→ **Short task**: Quote every line of the material beneath this one.

§ §

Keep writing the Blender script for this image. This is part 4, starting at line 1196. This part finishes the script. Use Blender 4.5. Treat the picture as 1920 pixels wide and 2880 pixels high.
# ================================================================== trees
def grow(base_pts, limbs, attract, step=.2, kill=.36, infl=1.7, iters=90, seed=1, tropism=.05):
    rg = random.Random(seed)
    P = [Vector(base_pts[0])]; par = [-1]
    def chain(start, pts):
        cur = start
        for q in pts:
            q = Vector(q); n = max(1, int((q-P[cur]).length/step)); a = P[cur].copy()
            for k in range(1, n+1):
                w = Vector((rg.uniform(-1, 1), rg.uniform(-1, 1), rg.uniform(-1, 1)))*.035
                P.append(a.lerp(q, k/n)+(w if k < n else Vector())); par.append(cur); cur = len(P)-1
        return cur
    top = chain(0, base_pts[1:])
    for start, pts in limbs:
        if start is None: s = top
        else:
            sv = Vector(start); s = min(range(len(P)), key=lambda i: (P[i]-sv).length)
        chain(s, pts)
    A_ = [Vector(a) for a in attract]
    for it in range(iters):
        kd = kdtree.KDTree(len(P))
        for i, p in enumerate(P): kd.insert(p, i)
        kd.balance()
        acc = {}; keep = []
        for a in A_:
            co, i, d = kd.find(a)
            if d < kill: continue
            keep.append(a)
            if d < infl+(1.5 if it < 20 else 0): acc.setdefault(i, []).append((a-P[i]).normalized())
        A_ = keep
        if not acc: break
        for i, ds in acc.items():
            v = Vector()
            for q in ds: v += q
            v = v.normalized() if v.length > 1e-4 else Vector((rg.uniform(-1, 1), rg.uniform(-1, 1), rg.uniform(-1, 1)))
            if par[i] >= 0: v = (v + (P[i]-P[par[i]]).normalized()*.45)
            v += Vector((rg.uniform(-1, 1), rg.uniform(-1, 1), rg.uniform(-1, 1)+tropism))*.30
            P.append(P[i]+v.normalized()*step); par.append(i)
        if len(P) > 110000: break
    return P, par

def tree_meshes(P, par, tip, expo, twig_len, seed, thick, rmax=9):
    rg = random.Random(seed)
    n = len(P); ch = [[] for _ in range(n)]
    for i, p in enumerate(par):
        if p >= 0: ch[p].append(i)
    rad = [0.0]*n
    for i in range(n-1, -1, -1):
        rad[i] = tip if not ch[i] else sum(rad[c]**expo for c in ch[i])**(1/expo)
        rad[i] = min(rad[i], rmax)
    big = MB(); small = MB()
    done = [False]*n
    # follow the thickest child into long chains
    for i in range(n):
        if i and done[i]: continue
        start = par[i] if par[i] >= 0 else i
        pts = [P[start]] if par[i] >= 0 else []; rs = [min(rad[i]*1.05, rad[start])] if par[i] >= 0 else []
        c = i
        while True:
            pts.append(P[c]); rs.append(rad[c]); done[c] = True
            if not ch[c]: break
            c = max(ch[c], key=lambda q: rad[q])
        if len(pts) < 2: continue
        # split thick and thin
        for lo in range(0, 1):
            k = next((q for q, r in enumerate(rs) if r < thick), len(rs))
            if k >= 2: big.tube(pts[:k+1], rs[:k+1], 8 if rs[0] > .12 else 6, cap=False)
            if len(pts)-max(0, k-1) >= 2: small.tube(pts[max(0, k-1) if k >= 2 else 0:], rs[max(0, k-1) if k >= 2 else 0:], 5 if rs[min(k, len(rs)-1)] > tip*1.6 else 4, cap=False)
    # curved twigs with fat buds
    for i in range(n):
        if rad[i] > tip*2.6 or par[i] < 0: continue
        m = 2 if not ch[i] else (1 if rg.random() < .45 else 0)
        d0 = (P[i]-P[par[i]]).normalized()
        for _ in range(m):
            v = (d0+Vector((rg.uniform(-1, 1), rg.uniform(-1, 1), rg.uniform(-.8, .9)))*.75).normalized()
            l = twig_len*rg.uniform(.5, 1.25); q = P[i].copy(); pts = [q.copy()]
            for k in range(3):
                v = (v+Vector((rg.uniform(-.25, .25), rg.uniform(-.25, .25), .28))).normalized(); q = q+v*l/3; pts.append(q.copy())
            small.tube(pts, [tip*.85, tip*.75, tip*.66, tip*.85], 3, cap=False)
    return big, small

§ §

→ **Task result**:
Keep writing the Blender script for this image. This is part 4, starting at line 1196. This part finishes the script. Use Blender 4.5. Treat the picture as 1920 pixels wide and 2880 pixels high.
# ================================================================== trees
def grow(base_pts, limbs, attract, step=.2, kill=.36, infl=1.7, iters=90, seed=1, tropism=.05):
    rg = random.Random(seed)
    P = [Vector(base_pts[0])]; par = [-1]
    def chain(start, pts):
        cur = start
        for q in pts:
            q = Vector(q); n = max(1, int((q-P[cur]).length/step)); a = P[cur].copy()
            for k in range(1, n+1):
                w = Vector((rg.uniform(-1, 1), rg.uniform(-1, 1), rg.uniform(-1, 1)))*.035
                P.append(a.lerp(q, k/n)+(w if k < n else Vector())); par.append(cur); cur = len(P)-1
        return cur
    top = chain(0, base_pts[1:])
    for start, pts in limbs:
        if start is None: s = top
        else:
            sv = Vector(start); s = min(range(len(P)), key=lambda i: (P[i]-sv).length)
        chain(s, pts)
    A_ = [Vector(a) for a in attract]
    for it in range(iters):
        kd = kdtree.KDTree(len(P))
        for i, p in enumerate(P): kd.insert(p, i)
        kd.balance()
        acc = {}; keep = []
        for a in A_:
            co, i, d = kd.find(a)
            if d < kill: continue
            keep.append(a)
            if d < infl+(1.5 if it < 20 else 0): acc.setdefault(i, []).append((a-P[i]).normalized())
        A_ = keep
        if not acc: break
        for i, ds in acc.items():
            v = Vector()
            for q in ds: v += q
            v = v.normalized() if v.length > 1e-4 else Vector((rg.uniform(-1, 1), rg.uniform(-1, 1), rg.uniform(-1, 1)))
            if par[i] >= 0: v = (v + (P[i]-P[par[i]]).normalized()*.45)
            v += Vector((rg.uniform(-1, 1), rg.uniform(-1, 1), rg.uniform(-1, 1)+tropism))*.30
            P.append(P[i]+v.normalized()*step); par.append(i)
        if len(P) > 110000: break
    return P, par

def tree_meshes(P, par, tip, expo, twig_len, seed, thick, rmax=9):
    rg = random.Random(seed)
    n = len(P); ch = [[] for _ in range(n)]
    for i, p in enumerate(par):
        if p >= 0: ch[p].append(i)
    rad = [0.0]*n
    for i in range(n-1, -1, -1):
        rad[i] = tip if not ch[i] else sum(rad[c]**expo for c in ch[i])**(1/expo)
        rad[i] = min(rad[i], rmax)
    big = MB(); small = MB()
    done = [False]*n
    # follow the thickest child into long chains
    for i in range(n):
        if i and done[i]: continue
        start = par[i] if par[i] >= 0 else i
        pts = [P[start]] if par[i] >= 0 else []; rs = [min(rad[i]*1.05, rad[start])] if par[i] >= 0 else []
        c = i
        while True:
            pts.append(P[c]); rs.append(rad[c]); done[c] = True
            if not ch[c]: break
            c = max(ch[c], key=lambda q: rad[q])
        if len(pts) < 2: continue
        # split thick and thin
        for lo in range(0, 1):
            k = next((q for q, r in enumerate(rs) if r < thick), len(rs))
            if k >= 2: big.tube(pts[:k+1], rs[:k+1], 8 if rs[0] > .12 else 6, cap=False)
            if len(pts)-max(0, k-1) >= 2: small.tube(pts[max(0, k-1) if k >= 2 else 0:], rs[max(0, k-1) if k >= 2 else 0:], 5 if rs[min(k, len(rs)-1)] > tip*1.6 else 4, cap=False)
    # curved twigs with fat buds
    for i in range(n):
        if rad[i] > tip*2.6 or par[i] < 0: continue
        m = 2 if not ch[i] else (1 if rg.random() < .45 else 0)
        d0 = (P[i]-P[par[i]]).normalized()
        for _ in range(m):
            v = (d0+Vector((rg.uniform(-1, 1), rg.uniform(-1, 1), rg.uniform(-.8, .9)))*.75).normalized()
            l = twig_len*rg.uniform(.5, 1.25); q = P[i].copy(); pts = [q.copy()]
            for k in range(3):
                v = (v+Vector((rg.uniform(-.25, .25), rg.uniform(-.25, .25), .28))).normalized(); q = q+v*l/3; pts.append(q.copy())
            small.tube(pts, [tip*.85, tip*.75, tip*.66, tip*.85], 3, cap=False)
    return big, small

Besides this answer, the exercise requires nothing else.